Ladytron’s default mode is steadfast retroism. When the Liverpool band isn’t playing synth pop, it’s shoegazing. On fourth album Velocifero, the quartet’s love affair with walls of noise grows so much that most of the dance grooves are subliminal at this point. With Nine Inch Nails cohort Alessandro Cortini as producer, the band’s reference points have never sounded more specific. The vintage-synth stuff is more early Ministry than New Order, and the rock tracks are more Dog Man Star-era Suede than My Bloody Valentine. Despite the torrential sound quality, there’s no mistaking the songwriting craft that’s always set Ladytron apart from its plastic contemporaries, and the melodies here might be the band’s strongest yet. Velocifero is a mere knob’s turn toward the excellence the band still seems to be working toward.
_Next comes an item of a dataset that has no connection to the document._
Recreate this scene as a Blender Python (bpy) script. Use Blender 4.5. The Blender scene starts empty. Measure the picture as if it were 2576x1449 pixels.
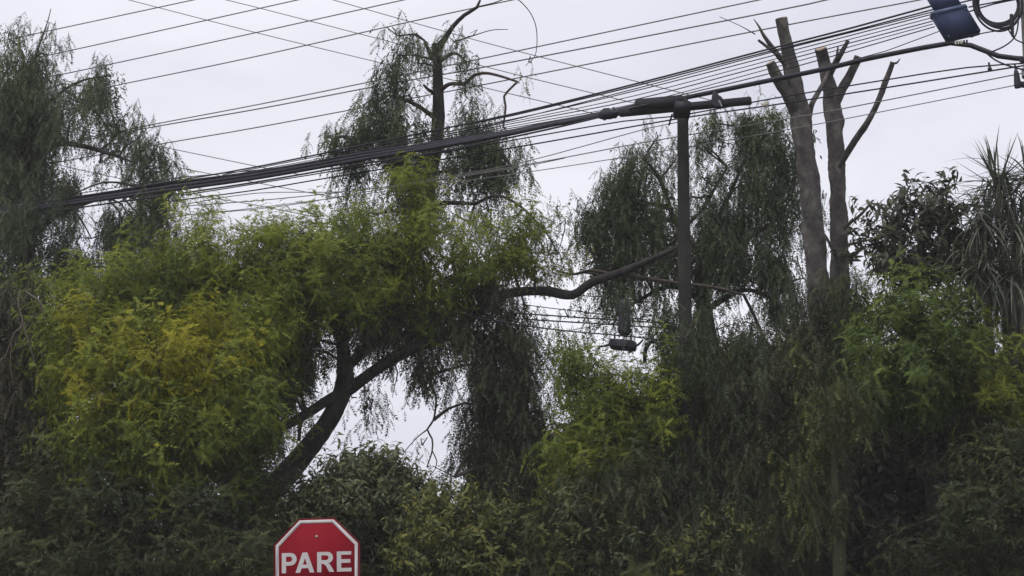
import bpy, bmesh, math
import numpy as np
from mathutils import Vector, Matrix

rng = np.random.default_rng(11)
sc = bpy.context.scene
col = sc.collection

# ------------------------------------------------------------------ camera
PITCH = math.radians(11.4)
HFOV = math.radians(30.0)
CAMZ = 1.5
cd = bpy.data.cameras.new('camera')
cam = bpy.data.objects.new('camera', cd)
col.objects.link(cam)
cam.location = (0, 0, CAMZ)
cam.rotation_euler = (math.pi / 2 + PITCH, 0, 0)
cd.sensor_width = 36.0
cd.sensor_fit = 'HORIZONTAL'
cd.lens = 18.0 / math.tan(HFOV / 2)
cd.clip_start = 0.1
cd.clip_end = 3000
sc.camera = cam

# ------------------------------------------------------------------ sky and light (overcast)
SUN_EL, SUN_AZ = math.radians(62), math.radians(220)      # azimuth clockwise from +Y: behind and left of the camera
w = bpy.data.worlds.new('World')
sc.world = w
w.use_nodes = True
nt = w.node_tree
nt.nodes.clear()
out = nt.nodes.new('ShaderNodeOutputWorld')
bg = nt.nodes.new('ShaderNodeBackground')
sky = nt.nodes.new('ShaderNodeTexSky')
sky.sky_type = 'NISHITA'
sky.sun_disc = False
sky.sun_elevation = SUN_EL
sky.sun_rotation = SUN_AZ
sky.dust_density = 4.0
tc = nt.nodes.new('ShaderNodeTexCoord')
mp = nt.nodes.new('ShaderNodeMapping')
mp.inputs['Scale'].default_value = (1.0, 1.0, 2.4)
nz = nt.nodes.new('ShaderNodeTexNoise')
nz.inputs['Scale'].default_value = 3.2
nz.inputs['Detail'].default_value = 6.0
nz.inputs['Roughness'].default_value = 0.5
nz.inputs['Distortion'].default_value = 0.4
cr = nt.nodes.new('ShaderNodeValToRGB')
cr.color_ramp.elements[0].position = 0.34
cr.color_ramp.elements[0].color = (0.59, 0.592, 0.67, 1)
cr.color_ramp.elements[1].position = 0.68
cr.color_ramp.elements[1].color = (0.79, 0.792, 0.845, 1)
sc10 = nt.nodes.new('ShaderNodeVectorMath')
sc10.operation = 'SCALE'
sc10.inputs['Scale'].default_value = 10.3
mx = nt.nodes.new('ShaderNodeMix')
mx.data_type = 'RGBA'
mx.inputs['Factor'].default_value = 0.93
nt.links.new(tc.outputs['Generated'], mp.inputs['Vector'])
nt.links.new(mp.outputs['Vector'], nz.inputs['Vector'])
nt.links.new(nz.outputs['Fac'], cr.inputs['Fac'])
nt.links.new(cr.outputs['Color'], sc10.inputs[0])
nt.links.new(sky.outputs['Color'], mx.inputs['A'])
nt.links.new(sc10.outputs['Vector'], mx.inputs['B'])
nt.links.new(mx.outputs['Result'], bg.inputs['Color'])
nt.links.new(bg.outputs['Background'], out.inputs['Surface'])
bg.inputs['Strength'].default_value = 0.1

ld = bpy.data.lights.new('sun', 'SUN')
ld.energy = 1.5
ld.angle = math.radians(25)
ld.color = (1.0, 0.95, 0.86)
sun = bpy.data.objects.new('sun', ld)
col.objects.link(sun)
sd = Vector((math.sin(SUN_AZ) * math.cos(SUN_EL), math.cos(SUN_AZ) * math.cos(SUN_EL), math.sin(SUN_EL)))
sun.rotation_euler = (-sd).to_track_quat('-Z', 'Y').to_euler()
sun.location = sd * 60

sc.view_settings.view_transform = 'Standard'
sc.view_settings.look = 'None'
sc.view_settings.exposure = 0.30
sc.view_settings.gamma = 1.0
sc.view_settings.use_curve_mapping = False
sc.render.engine = 'CYCLES'
sc.cycles.max_bounces = 8
sc.cycles.diffuse_bounces = 5
sc.cycles.transmission_bounces = 4
sc.cycles.transparent_max_bounces = 8

# ------------------------------------------------------------------ measuring helpers
FV = 1288 / math.tan(HFOV / 2)
CP, SP = math.cos(PITCH), math.sin(PITCH)


def P(x, y, d):
    """a sight line measured in the picture (2576 wide), followed out to ground distance d metres"""
    u, v = (x - 1288) / FV, (724.5 - y) / FV
    dx, dy, dz = u, CP - SP * v, SP + CP * v
    t = d / dy
    return np.array((dx * t, d, CAMZ + dz * t))


def unit(v):
    v = np.asarray(v, float)
    return v / np.linalg.norm(v)


def S(d):
    return d / FV / CP * 1.0


def WD(x):
    """distance of the overhead line run, which recedes to the left"""
    return 1.0 / (0.03704 + 5.2e-6 * (x - 1718))


# ------------------------------------------------------------------ materials
def mat(name):
    m = bpy.data.materials.new(name)
    m.use_nodes = True
    n = m.node_tree
    n.nodes.clear()
    o = n.nodes.new('ShaderNodeOutputMaterial')
    b = n.nodes.new('ShaderNodeBsdfPrincipled')
    n.links.new(b.outputs[0], o.inputs['Surface'])
    return m, n, b, o


def ramp(n, stops):
    r = n.nodes.new('ShaderNodeValToRGB')
    e = r.color_ramp.elements
    while len(e) < len(stops):
        e.new(0.5)
    for i, (p, c) in enumerate(stops):
        e[i].position = p
        e[i].color = (*c, 1)
    return r


def leaf_mat(name, c0, c1, c2, trans=0.3, rough=0.55, spec=0.25):
    m, n, b, o = mat(name)
    at = n.nodes.new('ShaderNodeAttribute')
    at.attribute_name = 'tint'
    r = ramp(n, [(0.0, c0), (0.5, c1), (1.0, c2)])
    n.links.new(at.outputs['Fac'], r.inputs['Fac'])
    n.links.new(r.outputs['Color'], b.inputs['Base Color'])
    b.inputs['Roughness'].default_value = rough
    b.inputs['Specular IOR Level'].default_value = spec
    tr = n.nodes.new('ShaderNodeBsdfTranslucent')
    n.links.new(r.outputs['Color'], tr.inputs['Color'])
    ms = n.nodes.new('ShaderNodeMixShader')
    ms.inputs[0].default_value = trans
    n.links.new(b.outputs[0], ms.inputs[1])
    n.links.new(tr.outputs[0], ms.inputs[2])
    n.links.new(ms.outputs[0], o.inputs['Surface'])
    return m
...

Does the sharpening (and, more often, fuzzing-out) of sound count as growth? Maybe. With no real frothy disco hit (a la 2002’s “Seventeen”) in sight, Ladytron has at least shed its association with the electroclash movement that launched it. Regarding progress, that’s something. [www.nettwerk.com]

—Rich Juzwiak

One reply on “LADYTRON: Velocifero [Nettwerk]”

Velocifero is the most brilliant album Ladytron has ever released, my favourite album, the first favourite after years of searching!